Let me put it into perspective: The first, earliest and therefore easiest to mine BitCoins had a difficulty rating of 1 (one what? Not sure. Just consider it the base of this scale), and the entire network was humming along at slow 7 Mhash/s. As more people hopped on, the difficulty starting going up, but so did the network speed. Everything was working as designed. Around last July, something happened: the speed of the networked spiked. All of a sudden, BitCoins went from a difficulty of 45 or so, to around 140. By the end of October, it hit 3,100. Sometime in April of this year, it hit the 100,000 mark.
Now we're sitting at a difficulty of 1.75 million.

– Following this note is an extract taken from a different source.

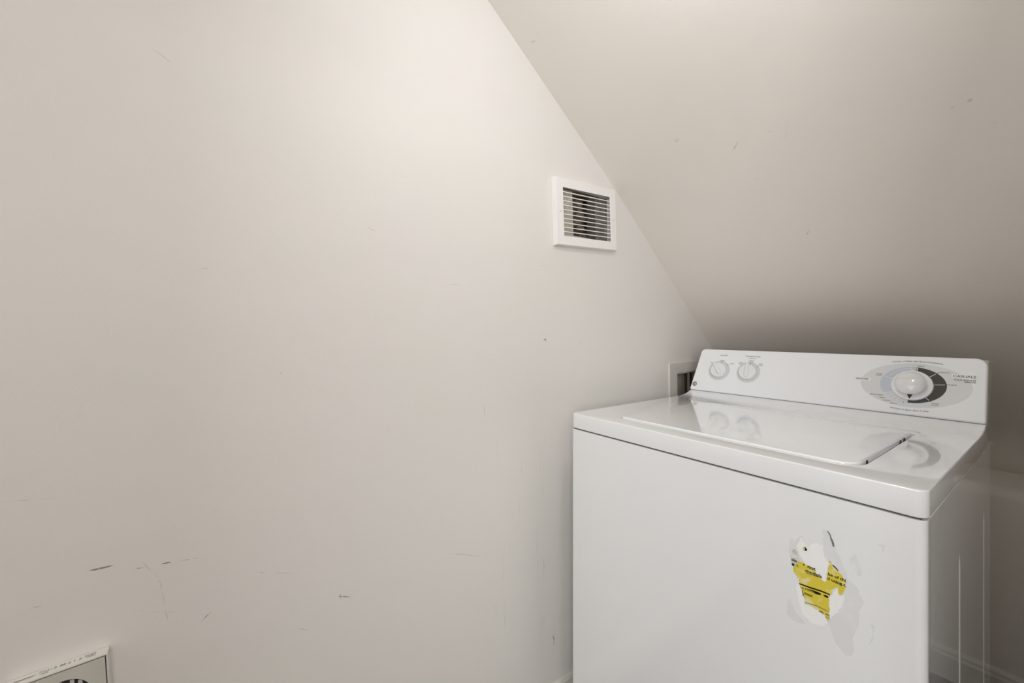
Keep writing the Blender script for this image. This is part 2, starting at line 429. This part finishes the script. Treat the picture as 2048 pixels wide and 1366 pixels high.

What does that mean, in practice? Well, for one thing, you can't really mine coins alone and expect to make any money. The entirety of the BitCoin network used to run at a speed that was 100 times slower then my machine. Now it runs at 12.7 Thash/s (Yeah, tera-hashes). But there's a bigger, underlying problem: if you hopped on early, you're sitting on a mountain of coins. Since each block (the actual thing you are working on) is worth 50 coins, and it used to be a more or less trivial thing to do a few blocks a day, you've got people sitting on piles of coins.
And then you have those, like me, who are now working for fractions of a coin. I think we need to unionize, or something.
So, why bother? Well, for one thing I was challenged by a friend to buy this badge (which costs one coin and only accepts BitCoins). Seeing as I'm sitting on a whole... 0.0624258406 of a Bitcoin, it may take a little while. Then again, I've only been doing this for about three hours, so who knows. I'd also like to see what I can really get with my money generated from wasted electricity hard earned coins, as that neat little "What's a BitCoin?" video tells me I can get video games and...I don't know, maybe a pie out of the deal. (New idea: economy based around pies.)
So, question time: Has anyone bothered to give BitCoins a serious look? Has anyone actually bought something with their Coins? Does anyone want to help me work out the deflation issues in my pie-based economy?